Required task:
Reproduce, character for character, the lines below from the first through the one with "COL = S.collection". Leave pictures out.

# # #

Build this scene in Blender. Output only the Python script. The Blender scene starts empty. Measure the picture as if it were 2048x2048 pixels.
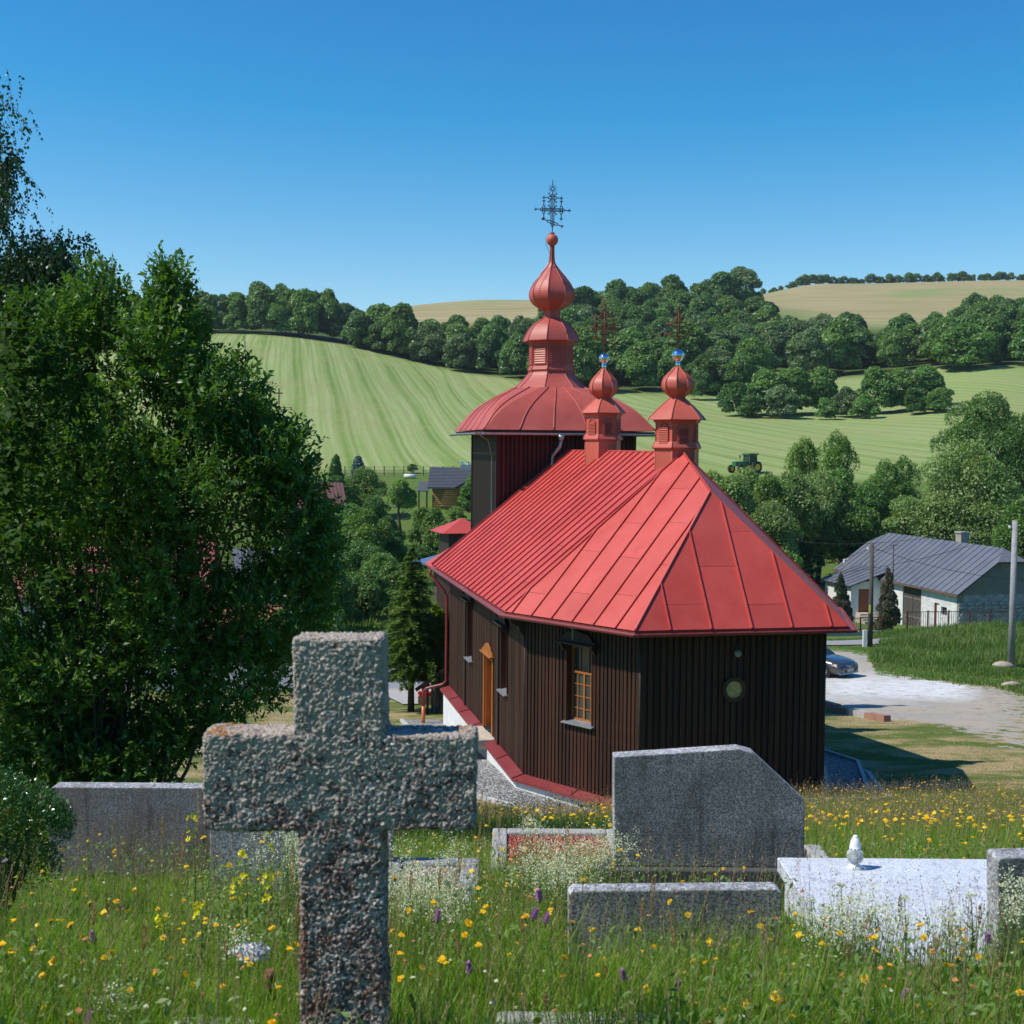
import bpy, math, random
import numpy as np
from mathutils import Matrix, Vector
R = math.radians
rnd = random.Random(7)
NR = np.random.default_rng(11)
S = bpy.context.scene
COL = S.collection

# ------------------------------------------------------------------ camera
F, PITCH, ROLL = 2587.0, 0.0500, 0.0080          # focal length in photo pixels, tilt down, roll
cp, sp, cr, sr = math.cos(PITCH), math.sin(PITCH), math.cos(ROLL), math.sin(ROLL)
cam = bpy.data.cameras.new('camera'); camo = bpy.data.objects.new('camera', cam); COL.objects.link(camo)
fw = Vector((0, cp, -sp)); up0 = Vector((0, sp, cp)); rt0 = Vector((1, 0, 0))
rt = cr*rt0 + sr*up0; up = -sr*rt0 + cr*up0
m = Matrix((rt, up, -fw)).transposed().to_4x4()
camo.matrix_world = m
cam.sensor_width = 36; cam.lens = 36*F/2048; cam.clip_start = .1; cam.clip_end = 6000
cam.dof.use_dof = True; cam.dof.focus_distance = 13; cam.dof.aperture_fstop = 9
S.camera = camo

# ------------------------------------------------------------------ light
W = bpy.data.worlds.new('World'); S.world = W; W.use_nodes = True
SUN_DIR = Vector((-.9797*math.cos(R(51)), -.2005*math.cos(R(51)), math.sin(R(51)))).normalized()
wn = W.node_tree.nodes; wl = W.node_tree.links
bg = wn['Background']; sky = wn.new('ShaderNodeTexSky'); sky.sky_type = 'NISHITA'; sky.sun_disc = False
sky.sun_elevation = R(51); sky.sun_rotation = math.atan2(SUN_DIR.x, SUN_DIR.y)
sky.altitude = 500; sky.air_density = 1.0; sky.dust_density = .15; sky.ozone_density = 2.0
hs = wn.new('ShaderNodeHueSaturation'); hs.inputs['Hue'].default_value = .498; hs.inputs['Saturation'].default_value = 1.32
wl.new(sky.outputs[0], hs.inputs['Color'])
# deepen the blue: red falls off faster than in the plain model (clean mountain air)
sp3 = wn.new('ShaderNodeSeparateColor'); cb3 = wn.new('ShaderNodeCombineColor'); wl.new(hs.outputs[0], sp3.inputs[0])
m1 = wn.new('ShaderNodeMath'); m1.operation = 'MULTIPLY_ADD'; wl.new(sp3.outputs[0], m1.inputs[0]); m1.inputs[1].default_value = 1.25; m1.inputs[2].default_value = -.85
m2 = wn.new('ShaderNodeMath'); m2.operation = 'MULTIPLY'; wl.new(sp3.outputs[0], m2.inputs[0]); m2.inputs[1].default_value = .32
m3 = wn.new('ShaderNodeMath'); m3.operation = 'MAXIMUM'; wl.new(m1.outputs[0], m3.inputs[0]); wl.new(m2.outputs[0], m3.inputs[1])
g1_ = wn.new('ShaderNodeMath'); g1_.operation = 'MULTIPLY_ADD'; wl.new(sp3.outputs[1], g1_.inputs[0]); g1_.inputs[1].default_value = 1.12; g1_.inputs[2].default_value = -.50
g2_ = wn.new('ShaderNodeMath'); g2_.operation = 'MULTIPLY'; wl.new(sp3.outputs[1], g2_.inputs[0]); g2_.inputs[1].default_value = .74
g3_ = wn.new('ShaderNodeMath'); g3_.operation = 'MAXIMUM'; wl.new(g1_.outputs[0], g3_.inputs[0]); wl.new(g2_.outputs[0], g3_.inputs[1])
wl.new(m3.outputs[0], cb3.inputs[0]); wl.new(g3_.outputs[0], cb3.inputs[1]); wl.new(sp3.outputs[2], cb3.inputs[2])
wl.new(cb3.outputs[0], bg.inputs[0]); bg.inputs[1].default_value = .148
sun = bpy.data.lights.new('sun', 'SUN'); sun.energy = 5.0; sun.angle = R(.53); sun.color = (1, .95, .86)
suno = bpy.data.objects.new('sun', sun); COL.objects.link(suno)
suno.rotation_euler = SUN_DIR.to_track_quat('Z', 'Y').to_euler(); suno.location = (-30, -5, 40)
S.view_settings.view_transform = 'Standard'; S.view_settings.look = 'None'
S.view_settings.exposure = 0; S.view_settings.gamma = 1
S.render.engine = 'CYCLES'
S.cycles.max_bounces = 6; S.cycles.transparent_max_bounces = 8

# ------------------------------------------------------------------ helpers
def at(x, y, Y):
    """photo pixel + depth -> world point"""
    a, b = (x-1024)/F, (y-1024)/F
    xr, yr = cr*a + sr*b, -sr*a + cr*b          # undo roll; yr is down
    # direction in world: xr*X + Fwd + (-yr)*Up
    dy, dz = cp - yr*sp, -sp - yr*cp
    k = Y/dy
    return Vector((xr*k, Y, dz*k))
def tag(o, label=None, cat=None, group=None, kind=None):
    if label: o['label'] = label
    if cat: o['category'] = cat
    if group: o['group'] = group
    if kind: o['kind'] = kind
    return o
def empty(name, loc=(0, 0, 0), rz=0, label=None, cat=None, group=None):
    o = bpy.data.objects.new(name, None); COL.objects.link(o); o.location = loc; o.rotation_euler = (0, 0, rz)
    o.empty_display_size = .2
    return tag(o, label, cat, group)
def link(name, me, parent=None, mat=None):
    if mat and not me.materials:
        for mm in (mat if isinstance(mat, (list, tuple)) else [mat]): me.materials.append(mm)
    o = bpy.data.objects.new(name, me); COL.objects.link(o)
    if parent: o.parent = parent
    return o
class MB:
    def __init__(s): s.v = []; s.f = []; s.m = []; s.sm = []
    def add(s, vs, fs, mi=0, smooth=False):
        b = len(s.v); s.v += [tuple(v) for v in vs]
        for f in fs: s.f.append([b+i for i in f]); s.m.append(mi); s.sm.append(smooth)
    def box(s, a, b, mi=0):
        x0, y0, z0 = a; x1, y1, z1 = b
        s.add([(x0,y0,z0),(x1,y0,z0),(x1,y1,z0),(x0,y1,z0),(x0,y0,z1),(x1,y0,z1),(x1,y1,z1),(x0,y1,z1)],
              [(0,3,2,1),(4,5,6,7),(0,1,5,4),(1,2,6,5),(2,3,7,6),(3,0,4,7)], mi)
    def obox(s, o, ax, ay, az, mi=0):
        """box from corner o with edge vectors"""
        o, ax, ay, az = map(Vector, (o, ax, ay, az))
        vs = [o, o+ax, o+ax+ay, o+ay, o+az, o+ax+az, o+ax+ay+az, o+ay+az]
        fs = [(0,3,2,1),(4,5,6,7),(0,1,5,4),(1,2,6,5),(2,3,7,6),(3,0,4,7)]
        if ax.cross(ay).dot(az) < 0: fs = [f[::-1] for f in fs]
        s.add(vs, fs, mi)
    def bar(s, p, q, w, h=None, upv=(0, 0, 1), mi=0):
        p, q = Vector(p), Vector(q); h = h or w; d = (q-p)
        x = d.cross(Vector(upv))
        if x.length < 1e-6: x = d.cross(Vector((1, 0, 0)))
        x.normalize(); y = x.cross(d).normalized()
        s.obox(p - x*w/2 - y*h/2, x*w, d, y*h, mi)
    def tube(s, pts, r, n=6, mi=0, smooth=True, cap=True):
        pts = [Vector(p) for p in pts]; rs = r if isinstance(r, (list, tuple)) else [r]*len(pts)
        ref = Vector((.31, .17, .93)); vs = []
        for i, p in enumerate(pts):
            d = (pts[min(i+1, len(pts)-1)] - pts[max(i-1, 0)]).normalized()
            x = d.cross(ref)
            if x.length < .15: x = d.cross(Vector((1, 0, 0)))
            x.normalize(); y = d.cross(x)
            vs += [p + (x*math.cos(2*math.pi*k/n) + y*math.sin(2*math.pi*k/n))*rs[i] for k in range(n)]
        fs = [(i*n+k, i*n+(k+1) % n, (i+1)*n+(k+1) % n, (i+1)*n+k) for i in range(len(pts)-1) for k in range(n)]
        s.add(vs, fs, mi, smooth)
        if cap: s.f.append([len(s.v)-n*len(pts)+k for k in range(n)][::-1]); s.m.append(mi); s.sm.append(False); s.f.append([len(s.v)-n+k for k in range(n)]); s.m.append(mi); s.sm.append(False)
    def lathe(s, prof, n=16, c=(0, 0, 0), rot=0, mi=0, smooth=True, cap=True):
        cx, cy, cz = c; vs = []
        for r_, z in prof: vs += [(cx+r_*math.cos(rot+2*math.pi*k/n), cy+r_*math.sin(rot+2*math.pi*k/n), cz+z) for k in range(n)]
        up_ = prof[-1][1] >= prof[0][1]
        fs = []
        for i in range(len(prof)-1):
            for k in range(n):
                f = (i*n+k, i*n+(k+1) % n, (i+1)*n+(k+1) % n, (i+1)*n+k); fs.append(f if up_ else f[::-1])
        s.add(vs, fs, mi, smooth)
        if cap:
            b = len(s.v)-n*len(prof)
            s.f.append([b+k for k in range(n)][::-1 if up_ else 1]); s.m.append(mi); s.sm.append(False)
            s.f.append([len(s.v)-n+k for k in range(n)][::1 if up_ else -1]); s.m.append(mi); s.sm.append(False)
    def prism(s, poly, vec, mi=0):
        poly = [Vector(p) for p in poly]; vec = Vector(vec); n = len(poly)
        nn = Vector((0, 0, 0))
        for i in range(n): nn += poly[i].cross(poly[(i+1) % n])
        fs = [tuple(range(n))[::-1], tuple(range(n, 2*n))] + [(i, (i+1) % n, n+(i+1) % n, n+i) for i in range(n)]
        if nn.dot(vec) < 0: fs = [f[::-1] for f in fs]
        s.add(poly+[p+vec for p in poly], fs, mi)
    def sphere(s, c, r, n=16, mi=0, sx=1, sy=1, sz=1):
        prof = [(max(1e-4, math.sin(math.pi*i/(n//2))), -math.cos(math.pi*i/(n//2))) for i in range(n//2+1)]
        b = len(s.v); s.lathe(prof, n, (0, 0, 0), 0, mi, True, False)
        for i in range(b, len(s.v)):
            x, y, z = s.v[i]; s.v[i] = (c[0]+x*r*sx, c[1]+y*r*sy, c[2]+z*r*sz)
    def mesh(s, name):
        me = bpy.data.meshes.new(name); me.from_pydata(s.v, [], s.f)
        me.polygons.foreach_set('material_index', s.m); me.polygons.foreach_set('use_smooth', s.sm); me.update()
        return me
    def build(s, name, mat, parent=None, **k):
        return tag(link(name, s.mesh(name), parent, mat), **k)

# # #

Exercise solution:
Build this scene in Blender. Output only the Python script. The Blender scene starts empty. Measure the picture as if it were 2048x2048 pixels.
import bpy, math, random
import numpy as np
from mathutils import Matrix, Vector
R = math.radians
rnd = random.Random(7)
NR = np.random.default_rng(11)
S = bpy.context.scene
COL = S.collection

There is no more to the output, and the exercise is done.